### WORK INSTRUCTIONS
Using the data below, copy every line that contains the word "scene".

### SOURCE EXCERPT
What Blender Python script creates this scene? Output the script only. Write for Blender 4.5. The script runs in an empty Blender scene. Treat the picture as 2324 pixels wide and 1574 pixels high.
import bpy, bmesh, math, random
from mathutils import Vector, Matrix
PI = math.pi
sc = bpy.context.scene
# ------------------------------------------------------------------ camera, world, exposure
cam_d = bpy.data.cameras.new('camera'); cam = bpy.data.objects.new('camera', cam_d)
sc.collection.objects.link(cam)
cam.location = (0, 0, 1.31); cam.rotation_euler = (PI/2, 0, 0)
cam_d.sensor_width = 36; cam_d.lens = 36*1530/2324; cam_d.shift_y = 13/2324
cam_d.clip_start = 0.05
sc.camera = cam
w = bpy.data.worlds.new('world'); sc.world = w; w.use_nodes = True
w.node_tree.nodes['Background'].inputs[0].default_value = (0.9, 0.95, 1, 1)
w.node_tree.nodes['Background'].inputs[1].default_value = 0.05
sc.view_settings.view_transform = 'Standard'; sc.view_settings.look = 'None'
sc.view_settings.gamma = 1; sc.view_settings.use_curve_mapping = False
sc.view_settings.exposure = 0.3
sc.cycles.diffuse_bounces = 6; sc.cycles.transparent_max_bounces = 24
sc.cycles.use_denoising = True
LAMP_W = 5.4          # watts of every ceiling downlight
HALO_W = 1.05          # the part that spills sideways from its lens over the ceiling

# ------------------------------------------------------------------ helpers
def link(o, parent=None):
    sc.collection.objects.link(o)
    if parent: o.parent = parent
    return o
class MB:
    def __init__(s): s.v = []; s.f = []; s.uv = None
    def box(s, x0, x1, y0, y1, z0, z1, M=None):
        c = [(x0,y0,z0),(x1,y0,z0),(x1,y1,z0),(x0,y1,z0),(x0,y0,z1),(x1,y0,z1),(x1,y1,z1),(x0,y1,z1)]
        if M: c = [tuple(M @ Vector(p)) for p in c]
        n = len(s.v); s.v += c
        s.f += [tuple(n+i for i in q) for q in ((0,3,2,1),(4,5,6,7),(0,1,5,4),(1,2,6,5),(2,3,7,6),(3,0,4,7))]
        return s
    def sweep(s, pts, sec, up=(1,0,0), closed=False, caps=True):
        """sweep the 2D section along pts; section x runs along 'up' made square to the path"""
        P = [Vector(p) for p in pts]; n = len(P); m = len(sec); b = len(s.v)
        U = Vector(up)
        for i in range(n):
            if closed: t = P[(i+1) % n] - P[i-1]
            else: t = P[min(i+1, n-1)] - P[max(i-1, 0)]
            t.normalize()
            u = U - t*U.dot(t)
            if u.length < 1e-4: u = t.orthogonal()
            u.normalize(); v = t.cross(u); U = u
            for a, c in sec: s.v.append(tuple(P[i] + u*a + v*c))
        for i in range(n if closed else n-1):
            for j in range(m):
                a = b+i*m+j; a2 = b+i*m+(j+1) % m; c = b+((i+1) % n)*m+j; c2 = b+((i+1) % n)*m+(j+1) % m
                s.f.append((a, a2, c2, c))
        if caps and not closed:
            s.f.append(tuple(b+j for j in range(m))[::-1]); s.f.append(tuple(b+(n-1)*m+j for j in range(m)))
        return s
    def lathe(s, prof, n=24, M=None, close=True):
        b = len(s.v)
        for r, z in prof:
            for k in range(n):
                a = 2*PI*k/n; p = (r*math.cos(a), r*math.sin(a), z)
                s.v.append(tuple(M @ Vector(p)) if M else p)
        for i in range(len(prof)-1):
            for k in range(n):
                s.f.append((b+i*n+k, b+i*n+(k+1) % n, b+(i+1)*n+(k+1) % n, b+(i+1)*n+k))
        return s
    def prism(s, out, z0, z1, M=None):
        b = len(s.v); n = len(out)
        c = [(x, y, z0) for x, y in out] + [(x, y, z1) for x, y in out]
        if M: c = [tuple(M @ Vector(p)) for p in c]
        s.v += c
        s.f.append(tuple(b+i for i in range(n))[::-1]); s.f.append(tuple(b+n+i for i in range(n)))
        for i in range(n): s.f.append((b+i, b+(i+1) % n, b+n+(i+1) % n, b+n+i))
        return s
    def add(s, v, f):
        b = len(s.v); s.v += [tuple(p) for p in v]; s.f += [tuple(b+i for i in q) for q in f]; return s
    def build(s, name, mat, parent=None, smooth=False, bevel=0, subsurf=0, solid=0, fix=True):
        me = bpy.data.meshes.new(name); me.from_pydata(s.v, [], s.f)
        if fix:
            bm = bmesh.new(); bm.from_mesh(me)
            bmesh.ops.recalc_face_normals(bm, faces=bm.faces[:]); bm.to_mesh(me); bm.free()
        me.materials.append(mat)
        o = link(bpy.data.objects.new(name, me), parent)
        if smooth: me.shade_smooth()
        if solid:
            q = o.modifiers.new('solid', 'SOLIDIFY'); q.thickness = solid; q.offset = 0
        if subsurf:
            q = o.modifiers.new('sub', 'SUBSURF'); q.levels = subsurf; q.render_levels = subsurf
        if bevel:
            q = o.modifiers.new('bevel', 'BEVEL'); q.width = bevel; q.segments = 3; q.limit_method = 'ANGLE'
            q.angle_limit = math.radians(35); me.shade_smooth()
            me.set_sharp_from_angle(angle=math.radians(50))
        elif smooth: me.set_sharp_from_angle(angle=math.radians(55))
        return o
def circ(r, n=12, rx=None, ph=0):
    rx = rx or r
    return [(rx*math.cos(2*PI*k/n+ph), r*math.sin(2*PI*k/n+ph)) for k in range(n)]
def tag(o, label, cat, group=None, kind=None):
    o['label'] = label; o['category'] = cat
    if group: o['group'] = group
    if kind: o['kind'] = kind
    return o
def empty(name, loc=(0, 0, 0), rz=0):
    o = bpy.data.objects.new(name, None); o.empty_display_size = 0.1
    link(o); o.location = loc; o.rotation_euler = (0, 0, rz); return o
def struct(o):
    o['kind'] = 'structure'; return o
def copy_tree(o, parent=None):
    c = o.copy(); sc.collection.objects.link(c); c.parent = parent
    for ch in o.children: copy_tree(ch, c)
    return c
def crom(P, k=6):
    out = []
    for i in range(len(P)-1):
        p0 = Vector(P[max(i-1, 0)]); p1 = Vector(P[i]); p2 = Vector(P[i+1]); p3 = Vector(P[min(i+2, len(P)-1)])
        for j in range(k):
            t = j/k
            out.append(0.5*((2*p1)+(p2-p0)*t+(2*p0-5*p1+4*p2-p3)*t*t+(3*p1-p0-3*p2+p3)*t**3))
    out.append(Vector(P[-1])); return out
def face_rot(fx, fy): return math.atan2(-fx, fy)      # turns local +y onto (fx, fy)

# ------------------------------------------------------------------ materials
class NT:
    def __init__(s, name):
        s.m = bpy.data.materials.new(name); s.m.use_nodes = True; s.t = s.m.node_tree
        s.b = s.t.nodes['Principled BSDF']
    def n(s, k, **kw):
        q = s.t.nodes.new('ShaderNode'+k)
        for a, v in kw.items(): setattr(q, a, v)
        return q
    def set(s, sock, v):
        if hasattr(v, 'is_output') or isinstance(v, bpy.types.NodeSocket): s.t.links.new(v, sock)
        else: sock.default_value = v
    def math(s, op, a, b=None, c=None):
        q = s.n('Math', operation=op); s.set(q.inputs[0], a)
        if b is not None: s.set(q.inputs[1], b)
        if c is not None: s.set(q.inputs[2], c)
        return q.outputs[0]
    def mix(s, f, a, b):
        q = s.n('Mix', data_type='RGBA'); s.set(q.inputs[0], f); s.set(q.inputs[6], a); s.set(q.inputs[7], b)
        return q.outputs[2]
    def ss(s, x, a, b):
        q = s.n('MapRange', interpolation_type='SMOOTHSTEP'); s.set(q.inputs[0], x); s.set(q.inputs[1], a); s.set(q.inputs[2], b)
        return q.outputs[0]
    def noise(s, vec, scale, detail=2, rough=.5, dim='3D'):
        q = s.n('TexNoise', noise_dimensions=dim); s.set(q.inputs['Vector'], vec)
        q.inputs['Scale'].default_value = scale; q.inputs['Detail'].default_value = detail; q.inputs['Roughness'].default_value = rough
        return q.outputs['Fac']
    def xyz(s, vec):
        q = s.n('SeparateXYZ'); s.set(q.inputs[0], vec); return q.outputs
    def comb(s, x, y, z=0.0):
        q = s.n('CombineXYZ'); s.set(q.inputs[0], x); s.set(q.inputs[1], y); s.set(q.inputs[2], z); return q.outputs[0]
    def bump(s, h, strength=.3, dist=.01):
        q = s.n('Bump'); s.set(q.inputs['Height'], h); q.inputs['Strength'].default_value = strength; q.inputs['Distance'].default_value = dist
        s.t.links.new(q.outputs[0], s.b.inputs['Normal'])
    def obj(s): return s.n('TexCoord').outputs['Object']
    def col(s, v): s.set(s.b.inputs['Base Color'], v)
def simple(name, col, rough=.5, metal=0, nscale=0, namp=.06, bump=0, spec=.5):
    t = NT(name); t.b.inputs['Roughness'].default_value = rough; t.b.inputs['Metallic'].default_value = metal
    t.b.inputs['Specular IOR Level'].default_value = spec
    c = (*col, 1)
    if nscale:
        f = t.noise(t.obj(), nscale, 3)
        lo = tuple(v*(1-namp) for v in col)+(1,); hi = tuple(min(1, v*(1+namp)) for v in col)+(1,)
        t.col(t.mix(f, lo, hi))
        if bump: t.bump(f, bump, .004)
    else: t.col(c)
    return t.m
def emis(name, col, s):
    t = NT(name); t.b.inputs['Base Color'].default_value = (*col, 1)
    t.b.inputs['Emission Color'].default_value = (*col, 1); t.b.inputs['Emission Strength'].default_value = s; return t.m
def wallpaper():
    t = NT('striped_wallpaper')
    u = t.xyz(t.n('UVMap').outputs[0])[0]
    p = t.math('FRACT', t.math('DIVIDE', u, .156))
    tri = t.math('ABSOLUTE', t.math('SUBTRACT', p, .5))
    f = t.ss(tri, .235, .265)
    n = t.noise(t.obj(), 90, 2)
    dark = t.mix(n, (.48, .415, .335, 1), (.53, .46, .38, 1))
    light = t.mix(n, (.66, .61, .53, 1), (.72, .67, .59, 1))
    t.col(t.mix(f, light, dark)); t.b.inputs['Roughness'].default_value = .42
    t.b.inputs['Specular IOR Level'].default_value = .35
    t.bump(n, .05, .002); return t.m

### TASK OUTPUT
What Blender Python script creates this scene? Output the script only. Write for Blender 4.5. The script runs in an empty Blender scene. Treat the picture as 2324 pixels wide and 1574 pixels high.
sc = bpy.context.scene